Concordia, rivelazioni shock di Schettino: “Tutti chiederanno scusa”

Il comandante Francesco Schettino non ci sta: da mesi ormai ritiene di essere vittima di scherno e diffamazioni ingiustificate e vuole rimettere le cose a posto, raccontare la sua verità.

“Sul mio conto ormai leggo solo indecenti falsità”, racconta al Giornale. “Ci sono prove, allegate all’inchiesta, che raccontano completamente un’altra storia e dimostrano come il sottoscritto non sia capitan codardo”.

Nonostante riconosca che “le vere vittime sono altre”, ovvero le 32 persone che hanno trovato la morte nel naufragio della nave da crociera, il comandante della Costa Concordia ritiene comunque di aver agito per il meglio e di essere stato oggetto di una serie di macchinazioni volte ad addossare a lui tutta la colpa.

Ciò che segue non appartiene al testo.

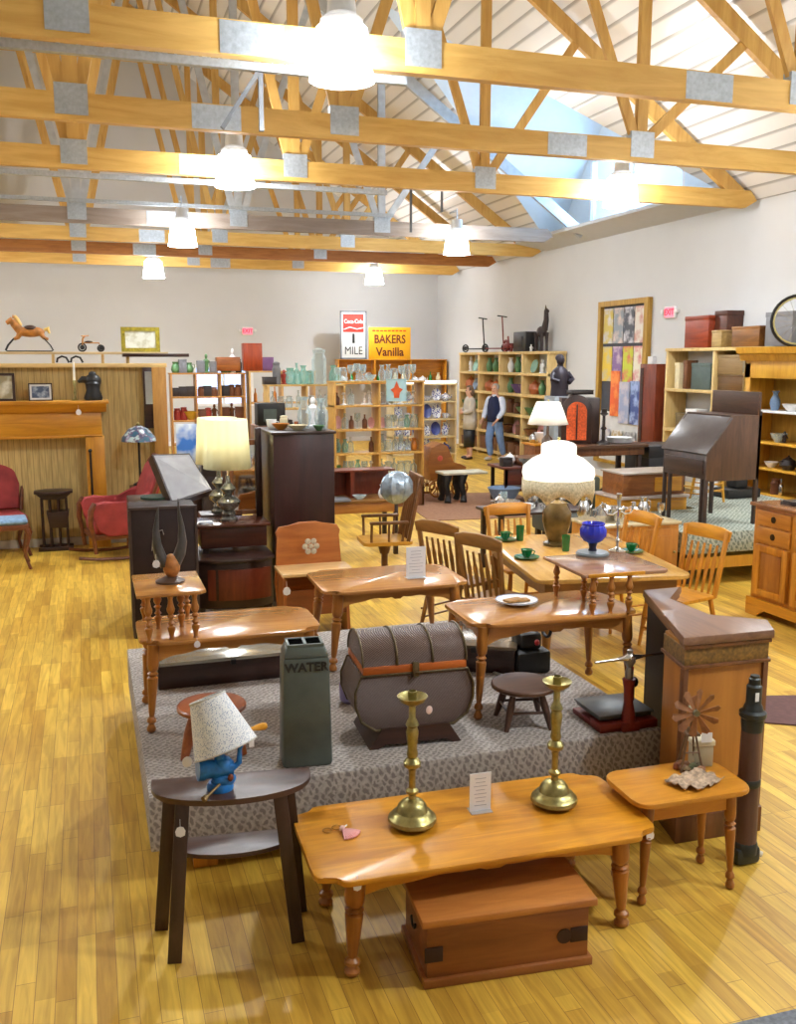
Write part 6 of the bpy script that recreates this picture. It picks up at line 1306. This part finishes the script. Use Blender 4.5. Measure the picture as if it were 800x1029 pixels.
# ------------------------------------------------------------------ centre rear furniture
t = thing('side_table_round', 'dark table carrying the cathedral radio, left of the tall poster frame', 'table', (6.45, 11.1, 0))
t.name = 'hall_table'
part('top', MB().prism(rrect(1.15, .7, .1), 1.16, 1.2, 'xy', .006), wood((96, 66, 46), (64, 42, 30), .3), t); part('apron', MB().box(-.5, .5, -.3, .3, 1.06, 1.16, .004), MIDW, t)
for x in (-.48, .42):
    for y in (-.28, .22): part('leg', MB().box(x, x+.06, y, y+.06, 0, 1.08, .004), DARKW, t)
part('low_shelf', MB().box(-.46, .46, -.26, .26, .3, .33), DARKX, t)
t = thing('cathedral_radio', 'arched wooden radio with orange cloth grille on the dark hall table', 'radio', (6.1, 11.1, 1.2), -.35)
arch = lambda w, h: [(-w, 0), (w, 0), (w, h-w)]+[(w*math.cos(a), h-w+w*math.sin(a)) for a in [PI*i/12 for i in range(1, 12)]]+[(-w, h-w)]
part('body', MB().box(-.2, .3, 0, .26, 0, .6, .01).prism(arch(.2, .64), -.02, .26, 'xz', .006), DARKW, t); part('grille', MB().prism([(x-.0, z+.05) for x, z in arch(.13, .5)], -.03, -.02, 'xz'), mat((206, 84, 30), .7, vary=.3, scale=40), t, 'orange grille cloth'); part('grille_rib', MB().tube([(0, -.035, .06), (0, -.035, .52)], .01, 6), DARKX, t)
ware('box', PAL['dark'], '', '', (6.22, 11.25, 1.84), .3, .06, .2, label='thin dark box lying on the cathedral radio')
ware('candle_holder', PAL['dark'], '', '', (6.42, 10.95, 1.2), .3, .46, label='dark candlestick on the hall table right of the cathedral radio')
t = thing('stacked_plates', 'pile of white china plates on the right end of the hall table', 'plates', (6.72, 11.05, 1.2)); m = MB()
for i in range(6): m.lathe([(.08, .012*i), (.17, .012*i+.014), (.17, .012*i+.018), (.08, .012*i+.006)], n=24)
o = part('plates', m, WHITE, t); t.name = 'plate_stack'
t = thing('white_lamp', 'table lamp with plain bright white shade in front of the cathedral radio', 'lamp', (5.53, 10.8, 0))
part('base', MB().lathe([(.1, 1.0), (.1, 1.02), (.04, 1.04), (.05, 1.1), (.08, 1.2), (.07, 1.3), (.02, 1.36), (.012, 1.5)], n=18), mat((70, 52, 40), .3, .3), t); part('shade', shade_mesh([(.26, 1.49), (.15, 1.77)], n=32), SHW, t, 'plain white empire shade', solid=.003); lit_lamp(t, 1.6, 12)
part('finial', MB().ball((0, 0, 1.79), .012, 8).cyl((0, 0, 1.5), (0, 0, 1.79), .004), BRASS, t)
solo('lamp_stand', MB().lathe([(.2, 0), (.18, .03), (.04, .08), (.04, .9), (.2, .96), (.22, 1.0)], n=20), DARKX, 'dark pedestal under the plain white lamp', 'stand', (5.53, 10.8, 0))
t = thing('bronze_bust', 'dark bronze robed figure on a pale pedestal by the right wall', 'statue', (6.84, 13., 0)); part('pedestal', MB().box(-.17, .17, -.17, .17, 0, 1.75, .01), mat((150, 160, 170), .3, .1), t, 'pale grey pedestal')
part('figure', MB().lathe([(.14, 1.75), (.13, 1.9), (.15, 2.05), (.11, 2.14), (.05, 2.19), (.045, 2.22)], n=16).ball((0, -.01, 2.28), (.06, .065, .08), 12).tube([(-.12, -.02, 2.1), (-.17, -.08, 2.0), (-.08, -.14, 1.97)], .035, 8).tube([(.12, -.02, 2.1), (.17, -.08, 2.0), (.08, -.14, 1.95)], .035, 8).ball((0, .02, 2.32), (.07, .07, .06), 10), mat((44, 38, 50), .5, .3), t)
# black chest, dark boxes under the hall table
solo('square_cabinet', MB().box(-.3, .28, -.3, .3, 0, 1.14, .01).box(-.31, .29, -.31, .31, 1.0, 1.16, .01), mat((24, 24, 30), .4), 'black square cabinet right of the hall table', 'cabinet', (7.36, 11.15, 0))
t = thing('barrel_chair', 'dark green-black settee below the hall table', 'settee', (5.75, 10.35, 0), 0); part('seat', MB().box(-.5, .45, -.3, .3, .2, .42, .04), mat((44, 48, 40), .6), t); part('back', MB().box(-.5, .45, .24, .34, .4, .82, .04), mat((70, 76, 66), .6), t)
for s_ in (-1, 1): part('arm', MB().tube([(s_*.45, -.28, .42), (s_*.47, -.28, .62), (s_*.47, .25, .64)], .035, 8), DARKW, t); part('leg', MB().box(s_*.42-.03, s_*.42+.03, -.28, -.22, 0, .22), DARKW, t); part('leg', MB().box(s_*.42-.03, s_*.42+.03, .22, .28, 0, .22), DARKW, t)
t.name = 'settee'
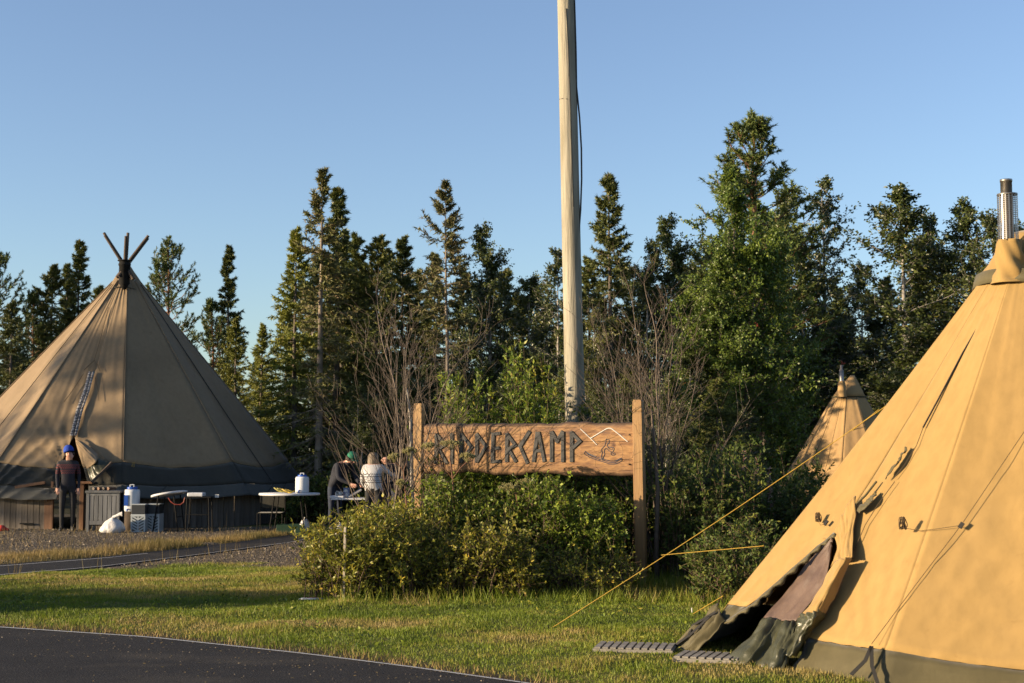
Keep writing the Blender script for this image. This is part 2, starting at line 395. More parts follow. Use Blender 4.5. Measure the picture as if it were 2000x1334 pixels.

“Sto scrivendo un libro”, spiega infatti, “e senza fare sconti a nessuno tirerò fuori ciò che non vogliono venga alla luce”.

Ma quali sarebbero quindi le “verità sconvolgenti” che Schettino promette di raccontare nella sua biografia?
Tanto per cominciare, come lui stesso racconta ai giornalisti del Giornale, ci sono “le prove snobbate, le carte nascoste, le registrazioni integrali divulgate in modo volutamente parziale o capzioso come quella del “Torni a bordo, cazzo!”, la famosa frase pronunciata dal capitano De Falco la notte del naufragio.
Quel file audio in particolare, secondo Schettino sarebbe stato diffuso proditoriamente, per giustificare il suo arresto, dettato più da necessità mediatiche che legali.
Nella ricostruzione di Schettino, anche lo stesso De Falco, considerato un eroe dall’opinione pubblica, si sarebbe comportato in modo sospetto, “vittima” di un “terribile gioco più grande di lui”.

“Chi va per mare sa che le comunicazioni di emergenza sono registrate”, precisa l’ex comandante della Concordia, “non c’era alcun bisogno di rimarcarlo e scandirlo con quel tono minaccioso, quasi a imperitura memoria. Il tempo correva veloce, la gente rischiava la vita, io cercavo di fare il massimo. E quello che fa? Anziché coordinarsi con il comando generale della capitaneria di porto di Roma, col quale avevo in precedenza e senza alcuna difficoltà e animosità concordato le modalità di soccorso, minaccia di mandarmi in galera. Difatti De Falco esordisce dicendo che chiamerà il “procuratore cazzo”anteponendo così l’attività investigativa/giudiziaria a quella dei soccorsi. Chissà forse ha fatto questo perché De Falco è anche avvocato.”

Diversa è anche l’interpretazione del suo comportamento nelle ore concitate che sono seguite al naufragio presso l’isola del Giglio: Schettino ritiene di non aver propriamente abbandonato la nave, ma di essersi messo in salvo per poter salvare altre vite, cosa che afferma di aver fatto, mollando anche un pugno al guidatore di una lancia che era rimasto paralizzato dalla paura.
Ma non è tutto, chiarisce Schettino ai giornalisti. Nel libro ci sarà molto altro, compresa contestazione delle accuse, poi cadute, di aver tentato di rubare la scatola nera della nave.

“C’è da parlare del vergognoso gossip pruriginoso che tanto ha interessato i media, delle manovre disperate per portare la nave a incagliarsi sugli scogli (lì c’è la prova della scatola nera, non si scappa), dei rapporti con i vertici della Costa, delle schede telefoniche comprate per concordare versioni a me sfavorevoli, degli inchini, del bluff delle ancore usate come freno. Presto tirerò fuori verità sconvolgenti. E allora chi mi avrà denigrato dovrà chiedere scusa non a me ma ai familiari delle vittime e alla opinione pubblica che è stata truffata con informazioni false e depistanti”.